Looking for Answers Down Below

The city doesn't seem to care that a Houston developer's plans for high-density apartments and a supermarket rest atop abandoned oil fields and possible contamination

Considering the risk to, as the EPA puts it, "human health and the environment," $20,000 might seem like a bargain if it determines, once and for all, how safe the soil and groundwater are at the City Park site. But either Baxter and Nash are extremely frugal or they fear additional testing might force them to make a difficult "business decision" --carry out a costly clean-up effort or kill the project.

Indeed, to what degree such dismal prospects are influencing Baxter-Nash's forthrightness on the environmental issue is a legitimate question. Until he was contacted by the Press, Greg Baxter apparently had no intention of correcting his initial misrepresentation, made in the June 1998 marketing study submitted to city planners, that the site was clean and cleared for development.

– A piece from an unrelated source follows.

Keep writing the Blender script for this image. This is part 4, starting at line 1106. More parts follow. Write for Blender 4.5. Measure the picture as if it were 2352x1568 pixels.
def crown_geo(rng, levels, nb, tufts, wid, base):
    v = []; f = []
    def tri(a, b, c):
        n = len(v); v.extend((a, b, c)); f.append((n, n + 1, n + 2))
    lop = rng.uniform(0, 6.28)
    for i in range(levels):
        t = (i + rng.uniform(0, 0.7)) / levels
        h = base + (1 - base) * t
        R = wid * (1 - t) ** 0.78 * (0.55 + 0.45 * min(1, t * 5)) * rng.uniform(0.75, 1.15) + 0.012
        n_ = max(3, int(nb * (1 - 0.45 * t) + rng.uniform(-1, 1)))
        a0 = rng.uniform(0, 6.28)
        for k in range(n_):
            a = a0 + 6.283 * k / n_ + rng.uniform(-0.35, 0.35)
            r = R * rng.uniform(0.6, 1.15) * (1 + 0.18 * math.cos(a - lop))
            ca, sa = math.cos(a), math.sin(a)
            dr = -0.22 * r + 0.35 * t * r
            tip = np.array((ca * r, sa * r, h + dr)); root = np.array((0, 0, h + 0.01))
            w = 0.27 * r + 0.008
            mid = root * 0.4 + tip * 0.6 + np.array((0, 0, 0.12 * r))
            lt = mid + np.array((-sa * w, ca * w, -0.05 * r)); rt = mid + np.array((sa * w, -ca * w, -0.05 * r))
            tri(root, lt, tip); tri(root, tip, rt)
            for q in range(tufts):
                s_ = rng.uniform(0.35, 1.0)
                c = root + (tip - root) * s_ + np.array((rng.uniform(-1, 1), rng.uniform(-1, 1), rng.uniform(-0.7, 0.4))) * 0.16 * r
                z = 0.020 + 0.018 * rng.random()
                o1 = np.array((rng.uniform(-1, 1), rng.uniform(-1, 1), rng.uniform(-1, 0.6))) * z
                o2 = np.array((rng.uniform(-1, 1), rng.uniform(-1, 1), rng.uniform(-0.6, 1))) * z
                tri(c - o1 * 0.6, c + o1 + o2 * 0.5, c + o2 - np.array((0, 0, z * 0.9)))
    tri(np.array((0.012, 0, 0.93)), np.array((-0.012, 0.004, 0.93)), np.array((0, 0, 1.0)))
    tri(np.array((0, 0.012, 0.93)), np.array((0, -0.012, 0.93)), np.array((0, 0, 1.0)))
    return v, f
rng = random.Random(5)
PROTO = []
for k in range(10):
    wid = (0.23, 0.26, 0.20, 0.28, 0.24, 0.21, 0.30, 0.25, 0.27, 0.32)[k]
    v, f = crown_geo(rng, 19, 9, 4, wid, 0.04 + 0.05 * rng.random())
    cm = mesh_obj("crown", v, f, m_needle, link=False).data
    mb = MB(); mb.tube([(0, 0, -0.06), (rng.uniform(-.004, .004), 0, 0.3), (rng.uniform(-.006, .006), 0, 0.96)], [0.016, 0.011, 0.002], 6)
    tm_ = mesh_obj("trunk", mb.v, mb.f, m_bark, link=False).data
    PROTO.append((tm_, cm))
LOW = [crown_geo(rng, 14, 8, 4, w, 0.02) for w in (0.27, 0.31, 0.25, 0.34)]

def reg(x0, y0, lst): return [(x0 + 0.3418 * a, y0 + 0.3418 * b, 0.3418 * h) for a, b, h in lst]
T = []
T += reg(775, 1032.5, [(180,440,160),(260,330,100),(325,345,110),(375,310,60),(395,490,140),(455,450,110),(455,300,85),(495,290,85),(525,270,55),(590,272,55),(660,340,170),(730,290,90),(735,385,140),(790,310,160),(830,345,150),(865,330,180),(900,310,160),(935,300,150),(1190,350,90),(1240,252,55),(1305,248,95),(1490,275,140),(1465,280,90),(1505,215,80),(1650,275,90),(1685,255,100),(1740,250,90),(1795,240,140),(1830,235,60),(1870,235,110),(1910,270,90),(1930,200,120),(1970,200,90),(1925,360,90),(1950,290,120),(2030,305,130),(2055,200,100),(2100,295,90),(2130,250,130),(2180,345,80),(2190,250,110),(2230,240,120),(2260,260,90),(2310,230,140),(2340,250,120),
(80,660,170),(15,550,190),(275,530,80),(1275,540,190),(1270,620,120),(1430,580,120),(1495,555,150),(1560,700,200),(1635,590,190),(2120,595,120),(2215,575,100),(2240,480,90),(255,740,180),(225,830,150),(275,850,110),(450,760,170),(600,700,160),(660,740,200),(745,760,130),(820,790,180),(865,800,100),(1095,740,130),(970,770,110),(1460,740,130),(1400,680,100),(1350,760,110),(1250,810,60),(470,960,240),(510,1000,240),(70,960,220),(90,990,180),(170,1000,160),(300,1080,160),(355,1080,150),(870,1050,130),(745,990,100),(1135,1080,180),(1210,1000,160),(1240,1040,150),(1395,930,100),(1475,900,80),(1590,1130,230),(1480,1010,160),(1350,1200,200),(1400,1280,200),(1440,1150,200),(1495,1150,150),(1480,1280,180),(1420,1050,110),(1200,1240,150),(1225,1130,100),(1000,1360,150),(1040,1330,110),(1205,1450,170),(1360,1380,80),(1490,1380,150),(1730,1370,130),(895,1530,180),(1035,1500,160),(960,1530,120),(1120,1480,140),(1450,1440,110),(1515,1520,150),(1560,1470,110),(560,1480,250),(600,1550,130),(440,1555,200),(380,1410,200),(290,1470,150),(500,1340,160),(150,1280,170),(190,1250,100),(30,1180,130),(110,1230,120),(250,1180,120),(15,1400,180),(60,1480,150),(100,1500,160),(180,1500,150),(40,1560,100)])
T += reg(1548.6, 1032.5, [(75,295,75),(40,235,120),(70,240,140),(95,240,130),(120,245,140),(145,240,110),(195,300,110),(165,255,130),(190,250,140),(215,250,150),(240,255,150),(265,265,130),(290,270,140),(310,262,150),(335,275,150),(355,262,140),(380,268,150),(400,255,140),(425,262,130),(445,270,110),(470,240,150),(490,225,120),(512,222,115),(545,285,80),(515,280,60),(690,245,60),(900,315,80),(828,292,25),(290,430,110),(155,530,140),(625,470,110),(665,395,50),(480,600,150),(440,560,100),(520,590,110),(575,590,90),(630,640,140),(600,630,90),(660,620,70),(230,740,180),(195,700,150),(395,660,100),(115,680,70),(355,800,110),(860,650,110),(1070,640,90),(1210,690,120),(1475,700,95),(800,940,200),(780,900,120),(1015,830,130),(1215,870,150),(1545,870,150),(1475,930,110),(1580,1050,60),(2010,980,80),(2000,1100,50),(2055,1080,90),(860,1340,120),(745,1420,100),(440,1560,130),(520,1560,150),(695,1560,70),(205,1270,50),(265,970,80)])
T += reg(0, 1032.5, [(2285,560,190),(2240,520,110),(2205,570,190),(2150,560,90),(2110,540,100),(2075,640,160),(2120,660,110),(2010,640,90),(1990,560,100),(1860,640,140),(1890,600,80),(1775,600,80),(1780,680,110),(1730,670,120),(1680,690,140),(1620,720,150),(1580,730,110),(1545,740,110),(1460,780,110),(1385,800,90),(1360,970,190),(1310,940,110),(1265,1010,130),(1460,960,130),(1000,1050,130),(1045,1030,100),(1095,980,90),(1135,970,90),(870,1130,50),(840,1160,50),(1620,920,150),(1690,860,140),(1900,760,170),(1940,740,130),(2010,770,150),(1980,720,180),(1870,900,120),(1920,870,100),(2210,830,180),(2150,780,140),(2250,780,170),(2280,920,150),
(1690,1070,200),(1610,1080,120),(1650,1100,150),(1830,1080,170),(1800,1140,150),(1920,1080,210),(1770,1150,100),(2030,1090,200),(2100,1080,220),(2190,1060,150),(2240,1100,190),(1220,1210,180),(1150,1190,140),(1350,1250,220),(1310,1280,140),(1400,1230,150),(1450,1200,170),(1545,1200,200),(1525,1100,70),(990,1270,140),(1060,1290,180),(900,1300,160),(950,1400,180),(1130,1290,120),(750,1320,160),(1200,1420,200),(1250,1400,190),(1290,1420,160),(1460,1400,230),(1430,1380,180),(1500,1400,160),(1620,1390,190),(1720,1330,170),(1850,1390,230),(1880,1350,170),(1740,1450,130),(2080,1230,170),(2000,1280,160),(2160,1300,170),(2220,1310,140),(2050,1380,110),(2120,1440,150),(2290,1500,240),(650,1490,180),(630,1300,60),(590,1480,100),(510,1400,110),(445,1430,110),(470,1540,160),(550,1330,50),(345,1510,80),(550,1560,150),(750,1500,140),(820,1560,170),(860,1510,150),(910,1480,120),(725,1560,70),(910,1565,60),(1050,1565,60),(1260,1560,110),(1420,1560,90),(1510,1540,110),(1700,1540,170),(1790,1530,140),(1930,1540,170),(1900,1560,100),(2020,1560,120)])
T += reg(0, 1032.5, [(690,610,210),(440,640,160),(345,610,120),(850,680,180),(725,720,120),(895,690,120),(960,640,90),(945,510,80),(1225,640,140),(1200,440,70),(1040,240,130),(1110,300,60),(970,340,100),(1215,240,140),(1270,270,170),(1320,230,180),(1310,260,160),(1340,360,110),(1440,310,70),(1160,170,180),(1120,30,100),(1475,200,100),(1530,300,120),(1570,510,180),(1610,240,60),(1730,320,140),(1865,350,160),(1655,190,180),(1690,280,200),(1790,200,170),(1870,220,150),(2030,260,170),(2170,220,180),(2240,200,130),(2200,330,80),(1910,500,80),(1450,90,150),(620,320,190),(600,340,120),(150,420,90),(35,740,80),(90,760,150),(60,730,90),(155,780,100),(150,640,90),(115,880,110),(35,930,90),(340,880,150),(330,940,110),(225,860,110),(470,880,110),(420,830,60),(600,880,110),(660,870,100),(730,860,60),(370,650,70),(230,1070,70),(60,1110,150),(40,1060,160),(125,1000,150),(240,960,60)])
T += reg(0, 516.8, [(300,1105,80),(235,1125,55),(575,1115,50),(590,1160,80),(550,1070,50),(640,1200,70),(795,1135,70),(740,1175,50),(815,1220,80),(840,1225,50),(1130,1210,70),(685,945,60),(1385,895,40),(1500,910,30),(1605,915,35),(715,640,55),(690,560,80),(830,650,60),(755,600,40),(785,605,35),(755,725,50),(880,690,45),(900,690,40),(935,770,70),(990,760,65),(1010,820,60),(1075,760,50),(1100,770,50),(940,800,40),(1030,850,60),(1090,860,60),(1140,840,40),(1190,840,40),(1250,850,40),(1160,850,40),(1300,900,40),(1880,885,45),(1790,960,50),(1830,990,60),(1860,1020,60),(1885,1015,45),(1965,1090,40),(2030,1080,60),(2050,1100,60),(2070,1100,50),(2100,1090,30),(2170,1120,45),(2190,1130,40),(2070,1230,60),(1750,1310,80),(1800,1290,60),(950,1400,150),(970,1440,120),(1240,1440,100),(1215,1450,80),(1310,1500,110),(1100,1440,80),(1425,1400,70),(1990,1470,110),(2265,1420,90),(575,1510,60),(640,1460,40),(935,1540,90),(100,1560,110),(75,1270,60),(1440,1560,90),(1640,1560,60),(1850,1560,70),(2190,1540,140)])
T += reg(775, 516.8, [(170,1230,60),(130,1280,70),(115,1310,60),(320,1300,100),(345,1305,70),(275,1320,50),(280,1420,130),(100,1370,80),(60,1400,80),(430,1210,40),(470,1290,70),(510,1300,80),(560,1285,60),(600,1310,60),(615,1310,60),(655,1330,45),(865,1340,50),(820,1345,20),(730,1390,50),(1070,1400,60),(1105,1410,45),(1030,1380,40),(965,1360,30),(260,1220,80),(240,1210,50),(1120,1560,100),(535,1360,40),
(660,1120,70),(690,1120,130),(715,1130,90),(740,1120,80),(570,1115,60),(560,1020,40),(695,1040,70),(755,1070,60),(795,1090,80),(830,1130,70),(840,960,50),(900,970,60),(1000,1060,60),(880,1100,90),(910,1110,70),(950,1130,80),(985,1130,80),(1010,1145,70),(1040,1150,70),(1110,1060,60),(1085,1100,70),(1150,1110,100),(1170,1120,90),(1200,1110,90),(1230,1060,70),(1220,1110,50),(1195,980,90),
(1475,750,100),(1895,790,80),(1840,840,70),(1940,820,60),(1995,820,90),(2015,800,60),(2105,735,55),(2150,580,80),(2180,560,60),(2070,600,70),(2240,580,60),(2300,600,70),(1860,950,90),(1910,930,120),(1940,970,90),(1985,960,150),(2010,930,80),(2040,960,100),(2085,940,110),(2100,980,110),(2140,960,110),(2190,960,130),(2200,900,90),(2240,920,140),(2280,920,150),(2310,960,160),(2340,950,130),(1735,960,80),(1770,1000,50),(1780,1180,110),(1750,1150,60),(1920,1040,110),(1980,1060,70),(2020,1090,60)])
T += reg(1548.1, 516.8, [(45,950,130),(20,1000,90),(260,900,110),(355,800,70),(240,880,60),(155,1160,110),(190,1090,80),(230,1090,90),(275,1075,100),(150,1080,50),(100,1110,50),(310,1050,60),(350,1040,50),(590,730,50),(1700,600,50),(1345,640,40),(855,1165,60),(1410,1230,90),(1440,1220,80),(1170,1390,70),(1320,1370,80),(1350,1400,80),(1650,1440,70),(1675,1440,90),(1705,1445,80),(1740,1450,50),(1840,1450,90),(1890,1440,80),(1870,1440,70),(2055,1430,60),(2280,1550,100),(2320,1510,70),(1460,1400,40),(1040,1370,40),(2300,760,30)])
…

Baxter's office referred the matter to his attorney, Neil Rackleff, who laid the blame on the consultant who prepared the study, Revac Inc.

"According to Greg, Revac just made a mistake in what they concluded here," Rackleff explained. "My understanding is that there were two oil wells out there that were capped approximately 30 years ago, and in doing the Phase I and Phase II testing, they had determined there were no problems in developing the property and that everything was clean."

That statement is as misleading as the marketing study. Baxter may believe that his land is safe for development, but the state agency charged with regulating the environmental safety of oil-field operations has yet to determine if the City Park site is suitable for housing.

John Tintera, of the railroad commission's site-remediation program, says Baxter-Nash's environmental consultant, Chris Thayer, a project manager for Berg-Oliver Associates, asked the agency in April 1998 for a "closure letter" verifying that the site meets state environmental standards. Tintera says he evaluated the developers' Phase I and II studies, as well as an assessment done by the previous landowner in 1996, and told Thayer and Baxter that "a more comprehensive assessment" was needed before he would consider clearing the land for housing.

"We haven't had a response since that conversation." Tintera said.
Baxter is under no obligation to cooperate with regulators; he can simply ignore their requests, which is exactly what Baxter did when the railroad commission asked him to conduct more testing at the City Park site. Moreover, the Texas Railroad Commission has no authority to compel real estate developers to follow the same environmental rules as the actual operators of oil and gas sites.

Still, those are the rules that offer the best protection against environmental hazards, says John Tintera. Has Baxter-Nash met them? No one knows.

"We would need a risk assessment to [determine] that," Tintera said, "and the data that's been supplied to us are insufficient to compile a report."

As for why the city was assured the site was clean, Rackleff says Baxter simply missed Revac's mistaken interpretation of the environmental soundness of the land in the final marketing study. Last week, Rackleff produced a "correction" from Revac dated January 13. That only muddied the waters more.

"We consulted with Mr. Chris Thayer of Berg-Oliver Associates on January 12th regarding a Limited Phase II environmental assessment ... prepared in April 1998," wrote David Pallante, a Revac analyst. "Mr. Thayer indicated the site is environmentally clean and no further action needs to be taken."

It doesn't take a close reading to notice that, contrary to Rackleff's assertion that Revac had made a mistake, Pallante clearly does not admit making an error in the June 1998 study. The "correction" is nothing more than a carefully worded update received, verbatim, from Chris Thayer the previous day. Moreover, in the interests of complete accuracy, the correction probably should note that state and federal regulators disagree with Thayer's conclusions.

If Baxter purposely misled the city -- a possibility Revac's "correction" did little to eliminate --no one in the planning department, at least, seems awfully concerned. When told that Baxter had admitted giving the city inaccurate information, department spokesperson Becky Nevers referred back to the state tax-increment financing act.

"First, we'd have to know about [an environmental problem]," Nevers said, "and we're not required under state law."

Under the circumstances, it would be hard not to conclude that the legal particulars are beside the point. Jim Blackburn, a local environmental attorney, said it would be a "reasonable request" for city officials to ask Baxter for copies of his environmental studies. After all, even rumors that a piece of land is contaminated can significantly affect its value.

"I would have thought that the city would have been more curious as to what the developers' Phase I and Phase II studies showed, particularly if you've got a marketing study that basically identifies a problem, then just says it's been taken care of," says Blackburn, who opposed the City Park TIRZ on the belief that development alongside that stretch of the bayou is "suicidal."

"If those facts are incorrect, it would make a difference in the marketing study. And you're creating a tax-increment district based on the marketing study? I think it'd be prudent to have that information."

Blackburn says the previous property owner's consultant, Harding Lawson Associates, wouldn't have bothered with a Phase II study of the site in 1996 if there wasn't already enough information to suspect a problem. "The fact that aerial photos show storage pits going back to the '50s, that's the end of Phase I right there," Blackburn says. "In a Phase II, you take soil and water samples to try to determine what you're dealing with."